The first Labor fundraiser I went to featured Susan as a guest speaker at the old Peking Restaurant in Philip. For any Canberrans in the room, that probably carbon dates me! But it was one of many to come and one of many to feature Susan Ryan as the guest speaker. She gave her time generously to support those who had followed in her footsteps. Although I was only very briefly a senator for the ACT, it was an immense privilege to know that I was following on that path—that I was following in the footsteps of the great first Labor senator for the ACT.
As a Labor senator from an Irish Catholic background, it was also an immense privilege to follow in Susan Ryan's footsteps to speak at the annual St Patrick's Day ecumenical service at the Australian Centre for Christianity and Culture couple of years ago. As Jeff Kildea from the Aisling Society mentioned only a few days ago:
Susan represented the traditional trifecta of Irish, Catholic and Labor that figured prominently in the progressive side of Australian politics for much of the twentieth century. Growing up in the beachside suburb of Maroubra, she was educated at the local Brigidine convent school. According to a special edition of the Irish Echo of July 2019 celebrating 'The Top 100 Irish Australians', it was there that Susan was allowed to 'reconnect with her heritage that had been diluted since her great-grandparents emigrated to Australia'.
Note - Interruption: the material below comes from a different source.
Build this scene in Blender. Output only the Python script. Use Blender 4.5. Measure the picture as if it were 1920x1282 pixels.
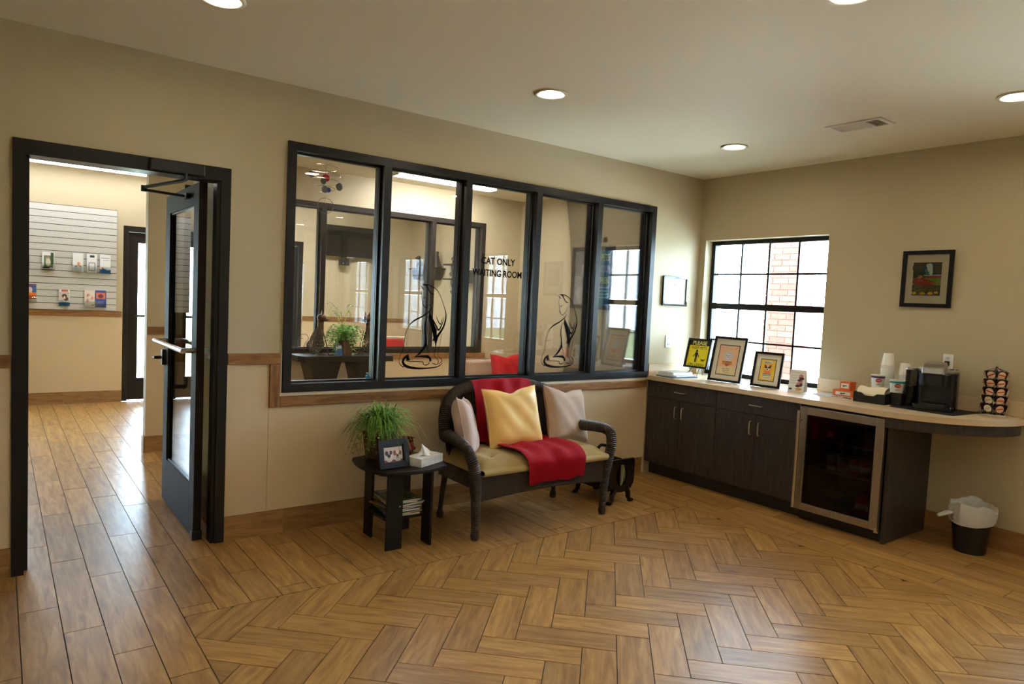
import bpy, bmesh, math, random
from mathutils import Vector, Matrix
R = math.radians
random.seed(7)
for o in list(bpy.data.objects):
    bpy.data.objects.remove(o)
S = bpy.context.scene
COL = S.collection

# ------------------------------------------------------------------ camera
CAMP = (-5.3461, -4.1764, 1.4961)
YAW, PITCH, ROLL, FPX = 0.6470424, -0.0580568, 0.0464736, 1280.22
def cam_axes():
    cy, sy, cp, sp = math.cos(YAW), math.sin(YAW), math.cos(PITCH), math.sin(PITCH)
    f = Vector((sy*cp, cy*cp, sp)); r = Vector((cy, -sy, 0)); u = r.cross(f)
    c, s = math.cos(ROLL), math.sin(ROLL)
    return c*r+s*u, -s*r+c*u, f
cr, cu, cf = cam_axes()
cd = bpy.data.cameras.new('camera'); cam = bpy.data.objects.new('camera', cd); COL.objects.link(cam)
cam.matrix_world = Matrix(((cr.x, cu.x, -cf.x, CAMP[0]), (cr.y, cu.y, -cf.y, CAMP[1]), (cr.z, cu.z, -cf.z, CAMP[2]), (0, 0, 0, 1)))
cd.sensor_width = 36; cd.lens = FPX/1920*36; cd.clip_start = 0.05; cd.clip_end = 300
S.camera = cam

# ------------------------------------------------------------------ world, exposure
SKY = 20.0          # overcast daylight outside
LAMP = 46.0        # downlight lens emission
STRIP = 26.0
w = bpy.data.worlds.new('world'); S.world = w; w.use_nodes = True
bg = w.node_tree.nodes['Background']; bg.inputs[0].default_value = (0.60, 0.81, 1.0, 1); bg.inputs[1].default_value = SKY
SUN = 30.0
sd = bpy.data.lights.new('sun', 'SUN'); sd.energy = SUN; sd.angle = R(1.0); sd.color = (1, .95, .86)
sun = bpy.data.objects.new('sun', sd); COL.objects.link(sun)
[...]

Susan often spoke of the influence on her of the Brigidines, a teaching order of sisters founded in Ireland in 1807 and named for St Brigid, one of Ireland's patron saints. St Brigid was celebrated for her generosity to the poor and particularly poor women. With the abolition in 1880 of state aid for denominational education, Catholic bishops in New South Wales relied heavily on the Irish teaching orders to staff their schools.
Well into the twentieth century these orders continued to instill in their students a sense of their Irishness. But that was not all they taught.
As Susan Ryan has explained often:
'Students in these schools were exposed to the principles and practice of social justice, typically through an Irish lens… Social justice values were a dominant element.'
Susan Ryan casts an enormous shadow, with her amazing, ground-breaking achievements in terms of equality for women across workplaces, across the whole of the Australian community, and across so many other areas of endeavour. One of her main achievements, which often goes under-reported, is that she was responsible as Minister for Education for getting year 12 completion rates up. In 1983, not so long ago, it used to be three in 10. By the end of the Hawke-Keating government, in 1996, we'd gotten up to nine in 10.
In later life Susan Ryan was still generous with her time. She fought for a better Public Service and better superannuation and against age discrimination. I can remember having a number of conversations with Susan in a different role, where she fought those issues around age discrimination.
Only two years ago, at the last national Labor conference, at what I think was the better part of the conference, the fringe conference, I had a long conversation with Susan about discrimination in work for aged Australians. It was something that I'd come across as a union official: how many people in their late 40s, 50s, 60s and beyond still had so much to offer and yet were actively discriminated against.
This is still an area where we need champions today, and I know that Senator Susan Ryan would be proud that today's Labor Party is still taking up these fights.
The Australian Labor movement has lost a great person. I join all my Labor colleagues in wishing her family the best and offering our collective condolences and our wishes that we can do our best to follow in Susan Ryan's footsteps.